Note that the Viandier's version seems to treat almonds as inherent to the pastry, while the Forme of Cury clearly is offering meat and fast day variants.

La Varenne's 1680 recipe is FAR more complete and basically describes a kind of pie (or almost a giant flan):

Put in a basin or a pan for example the fourth of a litron [1 litron=1.7608 British pint] of fine flour, and the white and yolk of 2 eggs: knead these things together well with a spatula or a spoon, adding a bit of milk little by little, and salt as desired; because not much is needed; soak this flour or mixture well as if it was to make gruel; and when the mixture is well kneaded, add a pint of milk which must be well mixed with the above... and if you do not have cow's milk or that of any other animal, one can use almond milk in which case one must add a bit more flour.
The mixture being ready put a crust in a pie pan and the pie pan being in the oven, fill it sufficiently, with the said mixture; cook this in the oven, and when it is cooked and removed from the oven, slit a cross in it, without touching the crust, then put in the slit in the dariole a piece of good unsalted butter about the size of a walnut; a good eighth of a pint of powdered sugar with a little rose water then put your dariole back in the oven, so that the butter and the sugar melt, and flavor this pastry, which happens quickly, then take it out of the oven; ...

It takes about half an hour to cook a dariole or pie of a pint of milk.

When this dariole is done, you can add butter, sugar and rose water, as said above, otherwise you can simply sprinkle it with sugar and a little rose water.

The almond milk here is again optional.

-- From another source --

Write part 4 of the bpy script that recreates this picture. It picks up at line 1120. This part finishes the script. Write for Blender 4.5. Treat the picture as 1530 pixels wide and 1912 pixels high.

Funny to see rosewater, which you would actually more expect to see in earlier versions.

By 1814, however, Beauvilliers clearly is describing individual portions in what seems to be a standard mold (something like a muffin pan or individual cups?):

Make a crust of pie pastry the thickness of a line [1 line=a twelfth of an inch] and a half; cut it with a dough-cutter big enough that your little crusts spill over the molds of your darioles: give them the proper shapes on the point of your knife, and put them like that in these forms, which you will have buttered; finish giving them their shape by introducing a bit of dough trim the dough spilling over the forms; for twelve darioles, put a tablespoonful of flour, six or eight macarons or bitter marzipain, well crushed, a little salt, some orange blossom, and six raw egg yolks; knead all this with three "fish" [1 fish=1189 decimeters, or a quarter of a pint] of good milk: three quarters of an hour before serving fill your forms, being careful to stir the mixture; put good butter on it, the size of half a hazelnut, then bake them in the oven; once they are baked, take them out of the forms, lay them out on the plate, sprinkle them with fine sugar, and serve them as hot as possible.

NOTE: French macarons are made with almond powder, not coconuts.

An 1860 recipe (from Leblanc's Nouveau Manuel Complet du Patissier) is similar but offers various flavors:

Using fine dough fill 18 small metal cups as for patés in gravy, and put in each a little lump of butter the size of a hazelnut, then pour over it the following garnishing:

Put in a small casserole 30 grams of sifted flour with an egg; stir to make a sort of dough, then add six egg yolks, the same quantity of crushed macarons, another egg, a grain of salt and 125 grams of powdered sugar. Shake the mix well and add a quantity of cream equal to ten full dariole molds, then add the desired flavoring, such as lemon, orange blossom , etc. To make darioles with coffee or chocolate, prepare the cream with the one or the other.

When these darioles are full, put them in a brisk oven; they must only bake enough to rise 7 millimeters above the mold; take them out then glaze them and serve them nice and hot.
(Today, a specialized form - a truncated cone, basically - is actually called a "dariole", but so is the pastry made in it.)

By the twentieth century, one already starts to see "darioles" incorporating meat; this is one of several such recipes in the 1909 Cassell's Household Cookery:

Lamb Darioles with Peas
Required: a pound of lamb, any lean part, four eggs, some peas, sauce, &c., as below. Cost, about 2s. to 2s. 6d.

Lay the raw meat on a board, and scrape it; put the pulp thus obtained in a basin, season to taste, add the eggs, beaten and strained, and a gill of BROWN SAUCE. Fill some moulds, as illustrated, garnish the tops first with some cooked carrot and tongue in thin strips, and cook them in a potato steamer for about half an hour. Prepare the peas by boiling nicely, put them in the middle of the dish, with the darioles round, and pour a little SAUCE DE MENTHE round the base. These little moulds require very thorough buttering to ensure the contents turning out well. The copper ones, tin-lined, are the best, as the cooking is more even, besides lasting much longer.

The treat has endured then in differing forms, with almonds being added either directly or as macarons in a number of versions, and with a variety of additio
nal flavorings, and in more recent centuries even meat.